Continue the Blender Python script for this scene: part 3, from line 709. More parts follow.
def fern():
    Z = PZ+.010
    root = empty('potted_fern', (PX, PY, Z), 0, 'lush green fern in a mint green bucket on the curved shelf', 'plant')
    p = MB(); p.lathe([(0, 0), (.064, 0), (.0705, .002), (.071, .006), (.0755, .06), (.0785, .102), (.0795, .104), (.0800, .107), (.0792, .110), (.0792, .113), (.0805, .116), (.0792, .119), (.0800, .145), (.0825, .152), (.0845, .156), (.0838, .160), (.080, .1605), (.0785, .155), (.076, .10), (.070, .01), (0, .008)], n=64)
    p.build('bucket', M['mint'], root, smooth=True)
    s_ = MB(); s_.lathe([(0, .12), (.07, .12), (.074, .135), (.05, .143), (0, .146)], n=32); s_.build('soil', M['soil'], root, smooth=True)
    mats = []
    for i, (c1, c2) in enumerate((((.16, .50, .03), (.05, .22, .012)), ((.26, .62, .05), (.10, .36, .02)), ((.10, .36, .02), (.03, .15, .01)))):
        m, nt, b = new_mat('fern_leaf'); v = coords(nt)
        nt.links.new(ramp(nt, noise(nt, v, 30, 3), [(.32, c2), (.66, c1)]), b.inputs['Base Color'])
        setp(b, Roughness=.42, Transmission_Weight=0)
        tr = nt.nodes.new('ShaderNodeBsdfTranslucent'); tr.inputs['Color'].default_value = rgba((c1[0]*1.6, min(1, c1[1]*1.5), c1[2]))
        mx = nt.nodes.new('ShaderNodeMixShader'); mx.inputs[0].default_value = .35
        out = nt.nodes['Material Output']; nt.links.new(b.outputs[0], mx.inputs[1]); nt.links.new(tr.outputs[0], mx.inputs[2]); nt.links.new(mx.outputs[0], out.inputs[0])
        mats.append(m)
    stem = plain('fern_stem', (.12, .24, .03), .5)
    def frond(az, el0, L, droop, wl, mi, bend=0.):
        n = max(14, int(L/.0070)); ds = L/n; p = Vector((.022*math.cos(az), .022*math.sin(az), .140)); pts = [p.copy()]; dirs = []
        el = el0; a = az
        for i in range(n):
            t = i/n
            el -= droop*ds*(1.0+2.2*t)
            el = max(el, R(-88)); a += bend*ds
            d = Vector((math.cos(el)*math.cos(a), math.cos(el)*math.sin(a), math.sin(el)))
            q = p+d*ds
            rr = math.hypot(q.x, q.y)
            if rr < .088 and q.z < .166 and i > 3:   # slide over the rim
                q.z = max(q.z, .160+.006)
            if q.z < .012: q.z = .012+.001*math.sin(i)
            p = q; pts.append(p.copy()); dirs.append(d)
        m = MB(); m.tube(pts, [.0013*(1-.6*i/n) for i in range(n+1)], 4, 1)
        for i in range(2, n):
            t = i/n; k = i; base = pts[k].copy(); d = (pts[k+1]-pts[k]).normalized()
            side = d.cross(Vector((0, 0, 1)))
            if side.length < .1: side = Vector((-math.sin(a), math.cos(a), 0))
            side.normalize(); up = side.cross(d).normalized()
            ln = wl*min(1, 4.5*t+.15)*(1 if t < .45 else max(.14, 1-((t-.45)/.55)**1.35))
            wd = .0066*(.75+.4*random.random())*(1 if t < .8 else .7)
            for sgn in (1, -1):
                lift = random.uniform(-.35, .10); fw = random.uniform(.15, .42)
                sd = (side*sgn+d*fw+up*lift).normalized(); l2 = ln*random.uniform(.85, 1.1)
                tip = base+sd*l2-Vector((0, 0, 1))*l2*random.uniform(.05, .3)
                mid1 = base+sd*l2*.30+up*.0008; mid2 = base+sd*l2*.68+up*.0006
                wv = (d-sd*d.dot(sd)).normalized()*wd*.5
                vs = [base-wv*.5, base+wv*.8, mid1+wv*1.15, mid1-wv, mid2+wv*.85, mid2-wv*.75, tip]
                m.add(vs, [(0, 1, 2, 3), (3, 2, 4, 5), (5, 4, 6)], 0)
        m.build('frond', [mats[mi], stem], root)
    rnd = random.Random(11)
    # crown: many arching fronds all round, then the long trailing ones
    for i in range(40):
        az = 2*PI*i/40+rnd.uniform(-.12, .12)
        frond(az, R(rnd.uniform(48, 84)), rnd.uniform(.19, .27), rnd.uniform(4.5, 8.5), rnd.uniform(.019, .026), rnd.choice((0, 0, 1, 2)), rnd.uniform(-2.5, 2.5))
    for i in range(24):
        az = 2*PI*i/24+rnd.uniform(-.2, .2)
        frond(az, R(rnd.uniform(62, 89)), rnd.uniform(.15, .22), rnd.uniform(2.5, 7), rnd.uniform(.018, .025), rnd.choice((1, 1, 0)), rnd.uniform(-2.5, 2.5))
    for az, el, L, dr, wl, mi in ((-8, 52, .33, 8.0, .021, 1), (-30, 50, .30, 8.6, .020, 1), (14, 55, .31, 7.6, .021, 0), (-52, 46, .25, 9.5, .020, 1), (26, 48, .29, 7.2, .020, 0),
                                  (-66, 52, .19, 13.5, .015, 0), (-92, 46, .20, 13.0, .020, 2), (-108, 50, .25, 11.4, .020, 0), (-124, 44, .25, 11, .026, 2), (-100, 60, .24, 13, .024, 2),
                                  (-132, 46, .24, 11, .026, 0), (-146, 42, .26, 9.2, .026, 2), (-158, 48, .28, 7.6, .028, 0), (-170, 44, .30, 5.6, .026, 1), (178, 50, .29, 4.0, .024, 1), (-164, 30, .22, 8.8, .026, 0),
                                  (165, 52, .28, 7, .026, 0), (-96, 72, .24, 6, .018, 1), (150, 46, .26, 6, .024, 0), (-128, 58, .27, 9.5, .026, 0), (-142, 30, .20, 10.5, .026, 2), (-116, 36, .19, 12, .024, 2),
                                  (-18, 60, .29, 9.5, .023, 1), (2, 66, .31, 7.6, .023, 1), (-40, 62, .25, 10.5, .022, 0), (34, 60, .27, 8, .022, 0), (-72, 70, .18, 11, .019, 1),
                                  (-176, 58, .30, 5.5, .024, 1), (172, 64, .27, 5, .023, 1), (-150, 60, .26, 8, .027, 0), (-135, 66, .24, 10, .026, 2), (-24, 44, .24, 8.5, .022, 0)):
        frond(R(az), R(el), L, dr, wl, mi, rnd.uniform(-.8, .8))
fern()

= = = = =

Directions - Transcribe the material above word for word.

The reply -
Continue the Blender Python script for this scene: part 3, from line 709. More parts follow.
def fern():
    Z = PZ+.010
    root = empty('potted_fern', (PX, PY, Z), 0, 'lush green fern in a mint green bucket on the curved shelf', 'plant')
    p = MB(); p.lathe([(0, 0), (.064, 0), (.0705, .002), (.071, .006), (.0755, .06), (.0785, .102), (.0795, .104), (.0800, .107), (.0792, .110), (.0792, .113), (.0805, .116), (.0792, .119), (.0800, .145), (.0825, .152), (.0845, .156), (.0838, .160), (.080, .1605), (.0785, .155), (.076, .10), (.070, .01), (0, .008)], n=64)
    p.build('bucket', M['mint'], root, smooth=True)
    s_ = MB(); s_.lathe([(0, .12), (.07, .12), (.074, .135), (.05, .143), (0, .146)], n=32); s_.build('soil', M['soil'], root, smooth=True)
    mats = []
    for i, (c1, c2) in enumerate((((.16, .50, .03), (.05, .22, .012)), ((.26, .62, .05), (.10, .36, .02)), ((.10, .36, .02), (.03, .15, .01)))):
        m, nt, b = new_mat('fern_leaf'); v = coords(nt)
        nt.links.new(ramp(nt, noise(nt, v, 30, 3), [(.32, c2), (.66, c1)]), b.inputs['Base Color'])
        setp(b, Roughness=.42, Transmission_Weight=0)
        tr = nt.nodes.new('ShaderNodeBsdfTranslucent'); tr.inputs['Color'].default_value = rgba((c1[0]*1.6, min(1, c1[1]*1.5), c1[2]))
        mx = nt.nodes.new('ShaderNodeMixShader'); mx.inputs[0].default_value = .35
        out = nt.nodes['Material Output']; nt.links.new(b.outputs[0], mx.inputs[1]); nt.links.new(tr.outputs[0], mx.inputs[2]); nt.links.new(mx.outputs[0], out.inputs[0])
        mats.append(m)
    stem = plain('fern_stem', (.12, .24, .03), .5)
    def frond(az, el0, L, droop, wl, mi, bend=0.):
        n = max(14, int(L/.0070)); ds = L/n; p = Vector((.022*math.cos(az), .022*math.sin(az), .140)); pts = [p.copy()]; dirs = []
        el = el0; a = az
        for i in range(n):
            t = i/n
            el -= droop*ds*(1.0+2.2*t)
            el = max(el, R(-88)); a += bend*ds
            d = Vector((math.cos(el)*math.cos(a), math.cos(el)*math.sin(a), math.sin(el)))
            q = p+d*ds
            rr = math.hypot(q.x, q.y)
            if rr < .088 and q.z < .166 and i > 3:   # slide over the rim
                q.z = max(q.z, .160+.006)
            if q.z < .012: q.z = .012+.001*math.sin(i)
            p = q; pts.append(p.copy()); dirs.append(d)
        m = MB(); m.tube(pts, [.0013*(1-.6*i/n) for i in range(n+1)], 4, 1)
        for i in range(2, n):
            t = i/n; k = i; base = pts[k].copy(); d = (pts[k+1]-pts[k]).normalized()
            side = d.cross(Vector((0, 0, 1)))
            if side.length < .1: side = Vector((-math.sin(a), math.cos(a), 0))
            side.normalize(); up = side.cross(d).normalized()
            ln = wl*min(1, 4.5*t+.15)*(1 if t < .45 else max(.14, 1-((t-.45)/.55)**1.35))
            wd = .0066*(.75+.4*random.random())*(1 if t < .8 else .7)
            for sgn in (1, -1):
                lift = random.uniform(-.35, .10); fw = random.uniform(.15, .42)
                sd = (side*sgn+d*fw+up*lift).normalized(); l2 = ln*random.uniform(.85, 1.1)
                tip = base+sd*l2-Vector((0, 0, 1))*l2*random.uniform(.05, .3)
                mid1 = base+sd*l2*.30+up*.0008; mid2 = base+sd*l2*.68+up*.0006
                wv = (d-sd*d.dot(sd)).normalized()*wd*.5
                vs = [base-wv*.5, base+wv*.8, mid1+wv*1.15, mid1-wv, mid2+wv*.85, mid2-wv*.75, tip]
                m.add(vs, [(0, 1, 2, 3), (3, 2, 4, 5), (5, 4, 6)], 0)
        m.build('frond', [mats[mi], stem], root)
    rnd = random.Random(11)
    # crown: many arching fronds all round, then the long trailing ones
    for i in range(40):
        az = 2*PI*i/40+rnd.uniform(-.12, .12)
        frond(az, R(rnd.uniform(48, 84)), rnd.uniform(.19, .27), rnd.uniform(4.5, 8.5), rnd.uniform(.019, .026), rnd.choice((0, 0, 1, 2)), rnd.uniform(-2.5, 2.5))
    for i in range(24):
        az = 2*PI*i/24+rnd.uniform(-.2, .2)
        frond(az, R(rnd.uniform(62, 89)), rnd.uniform(.15, .22), rnd.uniform(2.5, 7), rnd.uniform(.018, .025), rnd.choice((1, 1, 0)), rnd.uniform(-2.5, 2.5))
    for az, el, L, dr, wl, mi in ((-8, 52, .33, 8.0, .021, 1), (-30, 50, .30, 8.6, .020, 1), (14, 55, .31, 7.6, .021, 0), (-52, 46, .25, 9.5, .020, 1), (26, 48, .29, 7.2, .020, 0),
                                  (-66, 52, .19, 13.5, .015, 0), (-92, 46, .20, 13.0, .020, 2), (-108, 50, .25, 11.4, .020, 0), (-124, 44, .25, 11, .026, 2), (-100, 60, .24, 13, .024, 2),
                                  (-132, 46, .24, 11, .026, 0), (-146, 42, .26, 9.2, .026, 2), (-158, 48, .28, 7.6, .028, 0), (-170, 44, .30, 5.6, .026, 1), (178, 50, .29, 4.0, .024, 1), (-164, 30, .22, 8.8, .026, 0),
                                  (165, 52, .28, 7, .026, 0), (-96, 72, .24, 6, .018, 1), (150, 46, .26, 6, .024, 0), (-128, 58, .27, 9.5, .026, 0), (-142, 30, .20, 10.5, .026, 2), (-116, 36, .19, 12, .024, 2),
                                  (-18, 60, .29, 9.5, .023, 1), (2, 66, .31, 7.6, .023, 1), (-40, 62, .25, 10.5, .022, 0), (34, 60, .27, 8, .022, 0), (-72, 70, .18, 11, .019, 1),
                                  (-176, 58, .30, 5.5, .024, 1), (172, 64, .27, 5, .023, 1), (-150, 60, .26, 8, .027, 0), (-135, 66, .24, 10, .026, 2), (-24, 44, .24, 8.5, .022, 0)):
        frond(R(az), R(el), L, dr, wl, mi, rnd.uniform(-.8, .8))
fern()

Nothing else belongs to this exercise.